* SET PROBLEM *
Please, without the pictures, retype exactly the lines from the start of the material through the line that holds "WATER = -2.6".
╔══
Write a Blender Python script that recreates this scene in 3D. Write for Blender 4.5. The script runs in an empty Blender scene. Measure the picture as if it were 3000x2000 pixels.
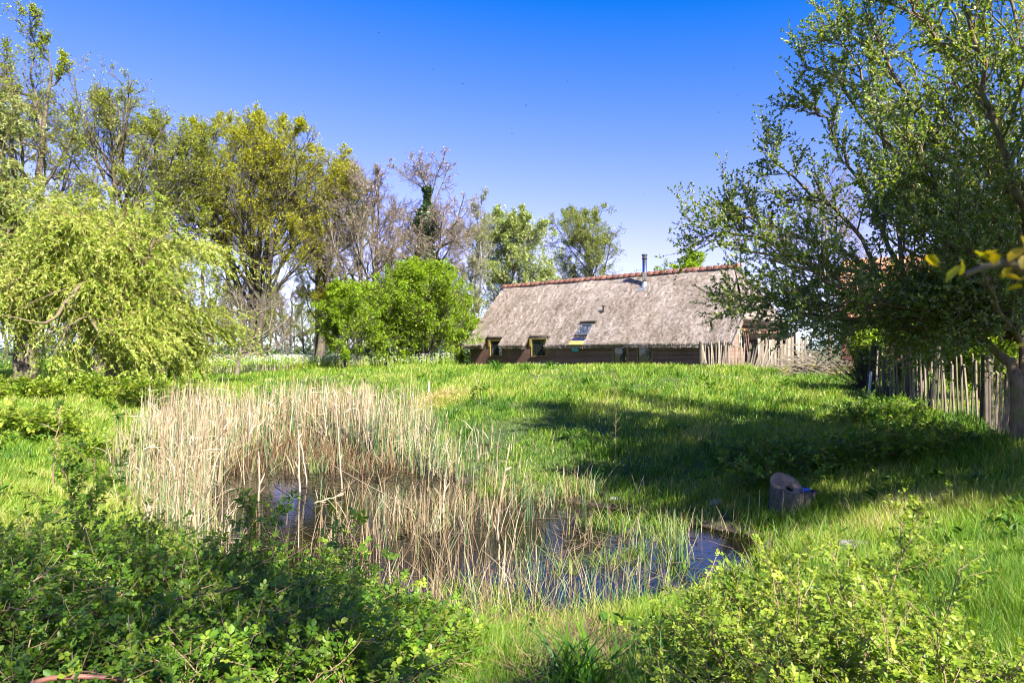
import bpy, math, random
import numpy as np
rng = np.random.default_rng(11)
random.seed(5)
SC = bpy.context.scene
COL = SC.collection
F = 2000.0; CX, CY = 1500.0, 1035.0          # focal length and horizon of the 3000 x 2000 photograph
WATER = -2.6

# ------------------------------------------------------------------ small vector helpers
def nrm(a):
    a = np.asarray(a, float)
    return a / np.maximum(np.linalg.norm(a, axis=-1, keepdims=True), 1e-9)
def reseed(k):
    global rng
    rng = np.random.default_rng(int(k))
def U(a, b, n=None): return rng.uniform(a, b, n)
def at(px, py, d): return np.array([(px-CX)/F*d, d, (CY-py)/F*d])
def perp(t):
    r = rng.normal(size=t.shape)
    r -= (r*t).sum(-1, keepdims=True)*t
    return nrm(r)

# ------------------------------------------------------------------ object helpers
def tag(o, label=None, cat=None, group=None, kind=None):
    if label: o['label'] = label
    if cat: o['category'] = cat
    if group: o['group'] = group
    if kind: o['kind'] = kind
    return o
def thing(name, label, cat, loc=(0, 0, 0), rz=0.0, group=None):
    o = bpy.data.objects.new(name, None)
    COL.objects.link(o)
    o.empty_display_size = 0.2
    o.location = loc; o.rotation_euler = (0, 0, rz)
    return tag(o, label, cat, group)
def link(name, me, mat=None, parent=None):
    o = bpy.data.objects.new(name, me)
    COL.objects.link(o)
    if mat is not None and not me.materials: me.materials.append(mat)
    if parent is not None: o.parent = parent
    return o
def copy_tree(o, parent=None):
    c = o.copy(); COL.objects.link(c)
    if parent is not None: c.parent = parent
    for ch in o.children: copy_tree(ch, c)
    return c

class Geo:
    """collects quads (numpy) with one float per vertex for the natural variation between leaves or blades"""
    def __init__(s): s.v = []; s.q = []; s.a = []; s.n = 0
    def add(s, v, q, a=None):
        v = np.asarray(v, float).reshape(-1, 3); q = np.asarray(q, np.int64).reshape(-1, 4)
        s.v.append(v); s.q.append(q + s.n); s.n += len(v)
        s.a.append(np.full(len(v), .5) if a is None else np.broadcast_to(np.asarray(a, float), (len(v),)))
        return s
    def mesh(s, name, smooth=False):
        v = np.concatenate(s.v).astype(np.float32); q = np.concatenate(s.q).astype(np.int32)
        a = np.concatenate(s.a).astype(np.float32)
        me = bpy.data.meshes.new(name)
        me.vertices.add(len(v)); me.vertices.foreach_set('co', v.ravel())
        me.loops.add(q.size); me.loops.foreach_set('vertex_index', q.ravel())
        me.polygons.add(len(q)); me.polygons.foreach_set('loop_start', np.arange(0, q.size, 4, dtype=np.int32))
        if smooth: me.polygons.foreach_set('use_smooth', np.ones(len(q), bool))
        at_ = me.attributes.new('v', 'FLOAT', 'POINT'); at_.data.foreach_set('value', a)
        me.update(calc_edges=True)
        return me
    def build(s, name, mat, parent=None, smooth=False):
        return link(name, s.mesh(name, smooth), mat, parent)

def tubes(geo, pts, rad, S=4, a=None):
    pts = np.asarray(pts, float); N, P, _ = pts.shape
    t = np.empty_like(pts); t[:, 1:-1] = pts[:, 2:]-pts[:, :-2]; t[:, 0] = pts[:, 1]-pts[:, 0]; t[:, -1] = pts[:, -1]-pts[:, -2]
    t = nrm(t)
    ref = np.zeros((N, 1, 3)); vert = np.abs(t[:, :1, 2]) > .8
    ref[..., 0] = vert; ref[..., 2] = ~vert
    u = nrm(np.cross(t, np.broadcast_to(ref, t.shape))); w = np.cross(t, u)
    ang = np.arange(S)*2*np.pi/S
    ring = pts[:, :, None]+np.asarray(rad)[:, :, None, None]*(u[:, :, None]*np.cos(ang)[:, None]+w[:, :, None]*np.sin(ang)[:, None])
    base = (np.arange(N)*P*S)[:, None, None]; i = (np.arange(P-1)*S)[None, :, None]; j = np.arange(S)[None, None, :]; k = (j+1) % S
    q = np.stack([base+i+j, base+i+k, base+i+S+k, base+i+S+j], -1)
    av = None if a is None else np.repeat(np.asarray(a, float), P*S)
    geo.add(ring, q, av)
def ribbons(geo, pts, w, side, a=None):
    pts = np.asarray(pts, float); N, P, _ = pts.shape
    o = side[:, None, :]*(np.asarray(w)[:, :, None]*.5)
    v = np.stack([pts-o, pts+o], 2)
    b = (np.arange(N)*P*2)[:, None]; i = (np.arange(P-1)*2)[None]
    q = np.stack([b+i, b+i+1, b+i+3, b+i+2], -1)
    geo.add(v, q, None if a is None else np.repeat(a, P*2))
LEAF6 = np.array([[0, 0, 0], [-.3, .28, .09], [-.34, .66, .1], [0, 1, -.04], [.34, .66, .1], [.3, .28, .09]], float)
Q6 = np.array([[0, 3, 2, 1], [0, 5, 4, 3]])
LEAF4 = np.array([[0, 0, 0], [-.42, .48, .08], [0, 1, -.03], [.42, .48, .08]], float)
Q4 = np.array([[0, 3, 2, 1]])
def scatter(geo, tm, tq, pos, axis, normal, L, W, a=None):
    y = nrm(axis); x = nrm(np.cross(y, normal)); z = np.cross(x, y)
    N = len(pos); L = np.broadcast_to(L, (N,)); W = np.broadcast_to(W, (N,))
    v = pos[:, None]+tm[None, :, 0:1]*W[:, None, None]*x[:, None]+tm[None, :, 1:2]*L[:, None, None]*y[:, None]+tm[None, :, 2:3]*L[:, None, None]*z[:, None]
    q = tq[None]+(np.arange(N)*len(tm))[:, None, None]
    geo.add(v, q, None if a is None else np.repeat(a, len(tm)))
def grow(base, d, length, P, wander=.15, trop=(0, 0, 0)):
    N = len(base); pts = np.empty((N, P, 3)); pts[:, 0] = base; d = nrm(d); trop = np.asarray(trop, float)
    st = (np.broadcast_to(length, (N,))/(P-1))[:, None]
    for i in range(1, P):
        d = nrm(d+rng.normal(0, wander, (N, 3))+trop)
        pts[:, i] = pts[:, i-1]+d*st
    return pts
def sample(pts, t):
    """t (N,k) -> positions and tangents (N,k,3)"""
    N, P, _ = pts.shape; x = np.clip(t*(P-1), 0, P-1.001); i = x.astype(int); f = (x-i)[..., None]; r = np.arange(N)[:, None]
    return pts[r, i]*(1-f)+pts[r, i+1]*f, nrm(pts[r, i+1]-pts[r, i])
def spawn(pts, rad, k, t0, t1, ang, sd):
    N = len(pts); t = t0+(t1-t0)*(np.arange(k)[None]+U(0, 1, (N, k)))/k
    p, tg = sample(pts, t)
    x = np.clip(t*(pts.shape[1]-1), 0, pts.shape[1]-1.001); i = x.astype(int); r = np.asarray(rad)[np.arange(N)[:, None], i]
    A = rng.normal(ang, sd, (N, k, 1)); d = np.cos(A)*tg+np.sin(A)*perp(tg)
    return p.reshape(-1, 3), d.reshape(-1, 3), t.ravel(), r.ravel(), np.repeat(np.arange(N), k)
def box_geo(x0, x1, y0, y1, z0, z1):
    v = [(x0, y0, z0), (x1, y0, z0), (x1, y1, z0), (x0, y1, z0), (x0, y0, z1), (x1, y0, z1), (x1, y1, z1), (x0, y1, z1)]
    return v, [(0, 3, 2, 1), (4, 5, 6, 7), (0, 1, 5, 4), (1, 2, 6, 5), (2, 3, 7, 6), (3, 0, 4, 7)]
class MB:
    def __init__(s): s.v = []; s.f = []
    def add(s, v, f):
        n = len(s.v); s.v += [tuple(map(float, p)) for p in v]; s.f += [tuple(i+n for i in q) for q in f]; return s
    def box(s, *a): return s.add(*box_geo(*a))
    def build(s, name, mat, parent=None, uv=None, bevel=0):
        me = bpy.data.meshes.new(name); me.from_pydata(s.v, [], s.f); me.update()
        if uv:
            l = me.uv_layers.new(name='UVMap')
            for lp in me.loops: l.data[lp.index].uv = uv(me.vertices[lp.vertex_index].co)
        o = link(name, me, mat, parent)
        if bevel:
            m = o.modifiers.new('bevel', 'BEVEL'); m.width = bevel; m.segments = 2; m.limit_method = 'ANGLE'
        return o
def lathe(mb, prof, c=(0, 0, 0), n=20, cap=True):
    v = []; f = []
    for r, z in prof:
        for k in range(n): a = 2*math.pi*k/n; v.append((c[0]+r*math.cos(a), c[1]+r*math.sin(a), c[2]+z))
    for i in range(len(prof)-1):
        for k in range(n): f.append((i*n+k, i*n+(k+1) % n, (i+1)*n+(k+1) % n, (i+1)*n+k))
    if cap: f += [tuple(range(n))[::-1], tuple((len(prof)-1)*n+k for k in range(n))]
    return mb.add(v, f)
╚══
* RESPONSE *
Write a Blender Python script that recreates this scene in 3D. Write for Blender 4.5. The script runs in an empty Blender scene. Measure the picture as if it were 3000x2000 pixels.
import bpy, math, random
import numpy as np
rng = np.random.default_rng(11)
random.seed(5)
SC = bpy.context.scene
COL = SC.collection
F = 2000.0; CX, CY = 1500.0, 1035.0          # focal length and horizon of the 3000 x 2000 photograph
WATER = -2.6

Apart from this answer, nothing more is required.